• GIVEN DATA:
------
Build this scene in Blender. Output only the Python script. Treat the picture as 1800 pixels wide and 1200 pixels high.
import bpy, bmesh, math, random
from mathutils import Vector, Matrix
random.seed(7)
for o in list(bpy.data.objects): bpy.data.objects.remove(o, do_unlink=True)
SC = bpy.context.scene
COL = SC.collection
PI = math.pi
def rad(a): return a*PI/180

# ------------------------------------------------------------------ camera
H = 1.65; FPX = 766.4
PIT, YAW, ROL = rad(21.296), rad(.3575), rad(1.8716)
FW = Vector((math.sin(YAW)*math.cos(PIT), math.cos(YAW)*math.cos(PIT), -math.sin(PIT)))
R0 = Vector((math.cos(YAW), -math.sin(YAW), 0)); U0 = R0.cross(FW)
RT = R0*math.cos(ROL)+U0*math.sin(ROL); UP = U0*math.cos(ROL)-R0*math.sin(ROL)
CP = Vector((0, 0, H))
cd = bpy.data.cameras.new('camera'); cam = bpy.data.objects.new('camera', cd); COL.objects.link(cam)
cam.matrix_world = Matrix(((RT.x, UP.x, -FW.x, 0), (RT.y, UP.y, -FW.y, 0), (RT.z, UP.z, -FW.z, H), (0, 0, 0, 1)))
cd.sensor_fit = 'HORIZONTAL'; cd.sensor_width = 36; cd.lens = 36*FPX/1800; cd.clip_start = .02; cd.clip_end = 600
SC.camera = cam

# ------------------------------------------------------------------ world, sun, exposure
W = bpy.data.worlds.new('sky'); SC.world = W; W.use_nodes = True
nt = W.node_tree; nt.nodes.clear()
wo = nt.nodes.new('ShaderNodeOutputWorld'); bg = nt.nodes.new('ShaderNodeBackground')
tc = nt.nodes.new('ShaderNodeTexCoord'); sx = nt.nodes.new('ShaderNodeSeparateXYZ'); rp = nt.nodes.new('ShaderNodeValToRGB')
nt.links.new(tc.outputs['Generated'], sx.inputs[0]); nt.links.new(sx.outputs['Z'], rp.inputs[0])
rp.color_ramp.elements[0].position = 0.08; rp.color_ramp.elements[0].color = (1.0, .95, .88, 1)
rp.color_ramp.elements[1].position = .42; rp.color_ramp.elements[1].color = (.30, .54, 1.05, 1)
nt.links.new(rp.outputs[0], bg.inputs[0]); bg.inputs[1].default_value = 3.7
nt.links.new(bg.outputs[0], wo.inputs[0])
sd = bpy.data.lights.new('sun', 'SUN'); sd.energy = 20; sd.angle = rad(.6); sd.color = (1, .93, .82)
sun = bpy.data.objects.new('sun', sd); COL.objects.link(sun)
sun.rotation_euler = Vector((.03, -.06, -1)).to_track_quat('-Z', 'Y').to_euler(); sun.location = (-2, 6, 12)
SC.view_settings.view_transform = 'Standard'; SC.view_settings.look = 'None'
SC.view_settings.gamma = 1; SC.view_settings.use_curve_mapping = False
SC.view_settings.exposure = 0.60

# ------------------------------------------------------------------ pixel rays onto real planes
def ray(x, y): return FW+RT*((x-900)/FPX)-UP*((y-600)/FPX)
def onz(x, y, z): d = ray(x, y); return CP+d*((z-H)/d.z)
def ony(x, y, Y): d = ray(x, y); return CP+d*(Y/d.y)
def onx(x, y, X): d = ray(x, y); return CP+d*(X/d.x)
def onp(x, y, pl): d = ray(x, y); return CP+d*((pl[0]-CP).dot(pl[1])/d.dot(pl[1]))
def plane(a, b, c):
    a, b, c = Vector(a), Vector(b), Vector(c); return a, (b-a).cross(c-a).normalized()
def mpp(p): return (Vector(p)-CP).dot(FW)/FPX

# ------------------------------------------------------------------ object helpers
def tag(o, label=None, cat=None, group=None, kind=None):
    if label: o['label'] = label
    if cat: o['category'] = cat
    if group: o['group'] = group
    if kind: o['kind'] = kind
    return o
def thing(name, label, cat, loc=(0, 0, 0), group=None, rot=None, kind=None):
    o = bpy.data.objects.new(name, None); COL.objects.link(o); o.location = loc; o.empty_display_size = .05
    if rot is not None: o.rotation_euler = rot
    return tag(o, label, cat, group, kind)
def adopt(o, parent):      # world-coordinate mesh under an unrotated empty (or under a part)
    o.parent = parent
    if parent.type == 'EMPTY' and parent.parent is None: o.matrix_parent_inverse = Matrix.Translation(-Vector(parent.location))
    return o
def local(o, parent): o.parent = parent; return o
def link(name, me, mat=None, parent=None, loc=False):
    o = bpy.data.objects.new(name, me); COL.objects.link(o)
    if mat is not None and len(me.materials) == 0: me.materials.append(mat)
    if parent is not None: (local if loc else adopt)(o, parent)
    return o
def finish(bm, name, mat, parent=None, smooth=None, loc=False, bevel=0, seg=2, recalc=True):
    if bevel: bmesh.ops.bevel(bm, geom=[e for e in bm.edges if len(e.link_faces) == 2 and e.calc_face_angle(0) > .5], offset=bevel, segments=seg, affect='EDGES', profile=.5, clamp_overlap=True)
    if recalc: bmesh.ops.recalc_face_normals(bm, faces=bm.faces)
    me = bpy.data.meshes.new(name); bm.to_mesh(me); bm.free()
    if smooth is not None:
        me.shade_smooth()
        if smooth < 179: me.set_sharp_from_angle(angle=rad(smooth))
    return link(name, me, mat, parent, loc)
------
• TASK DIRECTIONS: Return exactly the lines from the beginning of the data above through the one containing "def rad(a): return a*PI/180", please. Include both end lines and add nothing else.

• THE SOLUTION:
Build this scene in Blender. Output only the Python script. Treat the picture as 1800 pixels wide and 1200 pixels high.
import bpy, bmesh, math, random
from mathutils import Vector, Matrix
random.seed(7)
for o in list(bpy.data.objects): bpy.data.objects.remove(o, do_unlink=True)
SC = bpy.context.scene
COL = SC.collection
PI = math.pi
def rad(a): return a*PI/180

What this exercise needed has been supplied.